Tokyo rubber futures rose more than 1 percent to close under 140 yen on Monday, supported by a recovery in oil prices and a softer yen. Rubber has struggled to make gains since January as falling demand and fears of producer intervention to support prices lead traders to move cautiously. It hit a near two-month high of 156.3 yen per kg on January 7.
Sentiment was further weakened on Friday when traders said at least three major tyre makers had cancelled long-term contracts to buy Indonesian rubber as the global economic downturn slashes auto demand. "There are delays or cancellations of contracts by major suppliers and buyers," said a trader in Singapore. "The impact on the market is quite significant." The key Tokyo Commodity Exchange rubber contract for August delivery closed at 137.5 yen, up 1.5 yen or 1.1 percent from Friday, after moving between 135.8 yen and 139.6 yen.
Concerns about weak demand have capped rubber futures prices, with gains mostly linked to a recovery in oil prices or a fall in the yen, which inflates yen-based futures prices. A Chinese government think tank said China's economy is forecast to expand 6.5 percent in the first quarter from a year earlier.
Japan's crude rubber inventories totalled 11,279 tonnes as of February 20, up 9.5 percent from February 10, when the previous survey was taken, industry data showed on Monday. Oil rose over 1 percent and topped $46 a barrel on Monday, extending the previous session's gains, as investors bank on expectations that Opec will cut output again at this month's meeting.

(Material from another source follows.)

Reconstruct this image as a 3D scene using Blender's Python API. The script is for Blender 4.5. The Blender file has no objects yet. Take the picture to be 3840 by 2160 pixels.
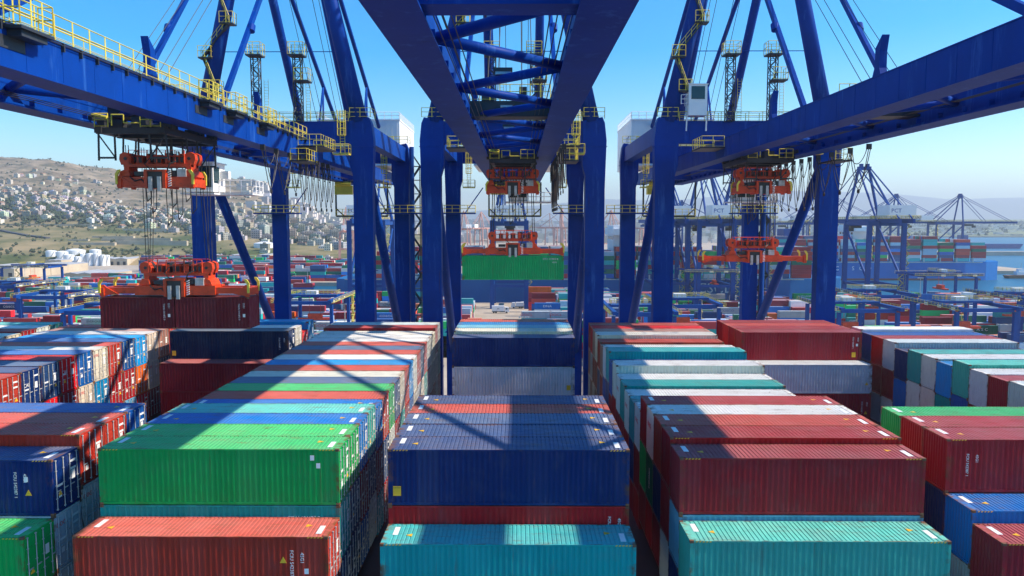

The yen fell broadly on Monday as more grim economic data intensified worries about the severity of Japan's recession, while equity market falls caused the euro to dip against the dollar. Japan's Nikkei average fell 1.2 percent on Monday to a 26-year closing low, weighed down by a slide in other Asian bourses and automaker losses amid concerns about the fate of General Motors.